── Dataset content ──
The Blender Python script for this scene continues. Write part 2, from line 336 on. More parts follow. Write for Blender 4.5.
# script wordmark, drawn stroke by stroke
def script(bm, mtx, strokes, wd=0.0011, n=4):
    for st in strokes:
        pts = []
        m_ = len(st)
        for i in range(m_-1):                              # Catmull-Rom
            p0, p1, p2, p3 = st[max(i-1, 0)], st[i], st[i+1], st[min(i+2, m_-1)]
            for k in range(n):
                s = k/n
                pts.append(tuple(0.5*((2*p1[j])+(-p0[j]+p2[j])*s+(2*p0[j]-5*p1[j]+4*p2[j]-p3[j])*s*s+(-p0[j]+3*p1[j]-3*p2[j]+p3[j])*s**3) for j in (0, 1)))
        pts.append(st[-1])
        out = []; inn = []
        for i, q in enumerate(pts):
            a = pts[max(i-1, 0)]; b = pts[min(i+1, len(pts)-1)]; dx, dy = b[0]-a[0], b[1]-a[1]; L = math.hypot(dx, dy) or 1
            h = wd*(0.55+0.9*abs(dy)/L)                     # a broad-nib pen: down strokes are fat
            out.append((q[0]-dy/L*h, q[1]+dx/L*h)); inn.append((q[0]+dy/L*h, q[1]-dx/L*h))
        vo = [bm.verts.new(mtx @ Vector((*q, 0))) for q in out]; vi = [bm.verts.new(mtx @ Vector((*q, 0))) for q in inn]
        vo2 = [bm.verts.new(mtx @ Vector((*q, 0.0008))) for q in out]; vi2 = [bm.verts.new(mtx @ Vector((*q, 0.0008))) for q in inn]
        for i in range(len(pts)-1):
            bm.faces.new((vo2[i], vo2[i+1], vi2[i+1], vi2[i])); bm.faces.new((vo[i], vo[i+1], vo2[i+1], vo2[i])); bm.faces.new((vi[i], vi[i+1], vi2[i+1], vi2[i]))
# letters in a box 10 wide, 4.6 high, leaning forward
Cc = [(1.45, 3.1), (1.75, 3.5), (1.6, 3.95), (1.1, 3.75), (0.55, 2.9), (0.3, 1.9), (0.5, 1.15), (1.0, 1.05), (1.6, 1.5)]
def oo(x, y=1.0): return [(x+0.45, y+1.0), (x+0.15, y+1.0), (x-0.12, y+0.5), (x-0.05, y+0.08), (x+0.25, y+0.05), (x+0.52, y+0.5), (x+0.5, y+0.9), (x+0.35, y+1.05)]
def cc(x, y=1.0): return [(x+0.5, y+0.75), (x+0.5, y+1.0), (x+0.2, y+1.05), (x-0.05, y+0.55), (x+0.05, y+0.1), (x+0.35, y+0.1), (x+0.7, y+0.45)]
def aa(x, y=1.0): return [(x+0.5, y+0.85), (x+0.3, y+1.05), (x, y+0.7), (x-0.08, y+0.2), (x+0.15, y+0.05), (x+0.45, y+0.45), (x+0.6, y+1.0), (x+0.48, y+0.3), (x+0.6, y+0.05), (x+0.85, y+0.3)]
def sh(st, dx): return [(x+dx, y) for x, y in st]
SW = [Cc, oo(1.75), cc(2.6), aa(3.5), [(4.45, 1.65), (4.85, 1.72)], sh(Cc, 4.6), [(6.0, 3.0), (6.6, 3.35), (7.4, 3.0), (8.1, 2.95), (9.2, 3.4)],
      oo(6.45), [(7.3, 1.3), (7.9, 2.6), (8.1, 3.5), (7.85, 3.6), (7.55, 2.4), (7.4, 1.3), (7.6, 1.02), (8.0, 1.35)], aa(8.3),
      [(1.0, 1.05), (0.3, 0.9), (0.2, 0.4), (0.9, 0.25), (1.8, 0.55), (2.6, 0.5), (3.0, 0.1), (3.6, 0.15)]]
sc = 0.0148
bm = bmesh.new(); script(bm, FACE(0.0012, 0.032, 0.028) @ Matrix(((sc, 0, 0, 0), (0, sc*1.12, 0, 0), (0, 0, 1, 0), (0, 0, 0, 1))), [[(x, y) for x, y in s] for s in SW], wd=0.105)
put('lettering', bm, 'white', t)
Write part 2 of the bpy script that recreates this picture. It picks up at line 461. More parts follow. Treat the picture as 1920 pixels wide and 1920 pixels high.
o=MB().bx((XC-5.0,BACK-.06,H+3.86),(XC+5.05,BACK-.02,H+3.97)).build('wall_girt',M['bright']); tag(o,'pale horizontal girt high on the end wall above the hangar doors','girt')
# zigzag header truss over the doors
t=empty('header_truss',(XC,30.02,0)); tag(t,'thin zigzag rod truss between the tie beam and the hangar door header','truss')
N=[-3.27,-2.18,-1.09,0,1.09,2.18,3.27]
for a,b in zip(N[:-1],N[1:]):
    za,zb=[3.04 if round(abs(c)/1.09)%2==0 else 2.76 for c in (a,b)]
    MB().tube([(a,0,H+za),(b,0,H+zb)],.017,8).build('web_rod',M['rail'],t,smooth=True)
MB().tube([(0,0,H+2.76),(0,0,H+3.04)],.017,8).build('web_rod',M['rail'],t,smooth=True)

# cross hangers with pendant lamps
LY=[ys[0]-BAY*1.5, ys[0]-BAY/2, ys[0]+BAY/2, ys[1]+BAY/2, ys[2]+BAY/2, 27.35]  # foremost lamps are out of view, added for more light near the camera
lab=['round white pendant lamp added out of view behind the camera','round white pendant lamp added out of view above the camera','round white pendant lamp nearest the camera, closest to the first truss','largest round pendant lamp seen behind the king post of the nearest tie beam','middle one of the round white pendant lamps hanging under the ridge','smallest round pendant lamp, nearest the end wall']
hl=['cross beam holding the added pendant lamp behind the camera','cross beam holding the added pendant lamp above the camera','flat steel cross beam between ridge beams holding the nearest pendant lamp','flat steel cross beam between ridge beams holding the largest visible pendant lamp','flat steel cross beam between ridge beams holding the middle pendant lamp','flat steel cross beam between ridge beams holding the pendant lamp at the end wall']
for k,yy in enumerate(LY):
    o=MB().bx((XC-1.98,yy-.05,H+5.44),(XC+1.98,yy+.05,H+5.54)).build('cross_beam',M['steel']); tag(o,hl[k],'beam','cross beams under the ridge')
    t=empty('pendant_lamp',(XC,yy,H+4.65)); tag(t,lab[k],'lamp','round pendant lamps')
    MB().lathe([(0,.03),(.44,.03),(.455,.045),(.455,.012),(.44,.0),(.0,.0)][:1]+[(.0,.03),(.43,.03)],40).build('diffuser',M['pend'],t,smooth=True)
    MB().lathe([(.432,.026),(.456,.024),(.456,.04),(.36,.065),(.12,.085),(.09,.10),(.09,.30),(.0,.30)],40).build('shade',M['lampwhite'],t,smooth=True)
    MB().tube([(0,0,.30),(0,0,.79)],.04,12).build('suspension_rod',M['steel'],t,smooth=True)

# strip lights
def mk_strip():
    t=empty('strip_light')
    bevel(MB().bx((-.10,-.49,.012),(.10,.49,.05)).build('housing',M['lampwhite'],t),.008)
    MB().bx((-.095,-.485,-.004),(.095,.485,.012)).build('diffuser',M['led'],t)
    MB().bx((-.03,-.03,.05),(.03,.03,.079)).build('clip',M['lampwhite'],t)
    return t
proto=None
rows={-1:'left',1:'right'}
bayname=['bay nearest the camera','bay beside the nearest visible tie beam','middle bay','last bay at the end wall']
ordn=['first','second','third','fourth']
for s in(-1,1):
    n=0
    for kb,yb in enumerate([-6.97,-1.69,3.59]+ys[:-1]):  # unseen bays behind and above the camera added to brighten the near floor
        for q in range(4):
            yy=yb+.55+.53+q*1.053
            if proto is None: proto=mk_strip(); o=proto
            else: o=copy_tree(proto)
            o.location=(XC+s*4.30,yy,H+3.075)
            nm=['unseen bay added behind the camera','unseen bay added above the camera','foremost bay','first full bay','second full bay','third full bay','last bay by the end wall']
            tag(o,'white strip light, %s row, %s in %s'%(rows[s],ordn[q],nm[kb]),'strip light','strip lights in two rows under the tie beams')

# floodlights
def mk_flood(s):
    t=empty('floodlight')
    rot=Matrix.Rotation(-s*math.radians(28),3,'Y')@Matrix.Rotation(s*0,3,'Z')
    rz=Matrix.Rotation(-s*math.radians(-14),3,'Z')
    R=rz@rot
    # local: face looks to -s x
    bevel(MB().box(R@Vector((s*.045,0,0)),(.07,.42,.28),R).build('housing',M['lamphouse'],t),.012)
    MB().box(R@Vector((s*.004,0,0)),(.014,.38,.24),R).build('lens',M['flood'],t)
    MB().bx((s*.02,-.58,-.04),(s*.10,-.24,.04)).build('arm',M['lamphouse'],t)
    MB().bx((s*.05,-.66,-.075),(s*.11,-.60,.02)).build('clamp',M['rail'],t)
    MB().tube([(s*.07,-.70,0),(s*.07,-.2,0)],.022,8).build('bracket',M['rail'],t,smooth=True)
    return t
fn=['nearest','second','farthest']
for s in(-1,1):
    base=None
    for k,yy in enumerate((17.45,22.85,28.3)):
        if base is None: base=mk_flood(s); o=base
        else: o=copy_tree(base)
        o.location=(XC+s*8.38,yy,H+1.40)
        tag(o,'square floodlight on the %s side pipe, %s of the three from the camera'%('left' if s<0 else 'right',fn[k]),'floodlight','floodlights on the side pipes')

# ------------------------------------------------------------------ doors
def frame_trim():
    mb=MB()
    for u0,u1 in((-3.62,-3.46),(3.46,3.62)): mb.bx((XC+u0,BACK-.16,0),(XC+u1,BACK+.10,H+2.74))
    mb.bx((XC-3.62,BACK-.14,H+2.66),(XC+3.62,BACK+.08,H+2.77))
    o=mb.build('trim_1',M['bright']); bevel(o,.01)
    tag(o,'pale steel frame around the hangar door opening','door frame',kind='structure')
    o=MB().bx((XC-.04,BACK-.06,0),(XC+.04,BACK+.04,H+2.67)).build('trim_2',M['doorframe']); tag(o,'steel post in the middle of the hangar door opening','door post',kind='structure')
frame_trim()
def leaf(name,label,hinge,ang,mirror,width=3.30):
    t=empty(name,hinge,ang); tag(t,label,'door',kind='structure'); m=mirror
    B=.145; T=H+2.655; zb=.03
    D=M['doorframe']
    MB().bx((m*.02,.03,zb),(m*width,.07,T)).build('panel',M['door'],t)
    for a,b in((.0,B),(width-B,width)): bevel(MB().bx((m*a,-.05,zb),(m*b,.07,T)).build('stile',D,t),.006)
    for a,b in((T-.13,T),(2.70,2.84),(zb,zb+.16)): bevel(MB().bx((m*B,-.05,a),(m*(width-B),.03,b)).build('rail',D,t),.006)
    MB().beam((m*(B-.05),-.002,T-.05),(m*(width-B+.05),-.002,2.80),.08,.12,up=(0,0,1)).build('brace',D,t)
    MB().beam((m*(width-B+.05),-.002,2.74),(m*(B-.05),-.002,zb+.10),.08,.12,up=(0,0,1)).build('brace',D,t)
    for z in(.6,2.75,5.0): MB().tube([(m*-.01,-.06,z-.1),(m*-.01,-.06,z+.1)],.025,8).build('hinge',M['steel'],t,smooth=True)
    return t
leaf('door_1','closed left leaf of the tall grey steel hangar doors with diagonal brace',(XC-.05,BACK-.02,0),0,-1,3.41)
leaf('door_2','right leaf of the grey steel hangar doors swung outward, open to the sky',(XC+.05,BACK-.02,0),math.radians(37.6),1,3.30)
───
◆ **Required work**
Return every line above that contains the word "Write".

◆ **The completed task**
The Blender Python script for this scene continues. Write part 2, from line 336 on. More parts follow. Write for Blender 4.5.
Write part 2 of the bpy script that recreates this picture. It picks up at line 461. More parts follow. Treat the picture as 1920 pixels wide and 1920 pixels high.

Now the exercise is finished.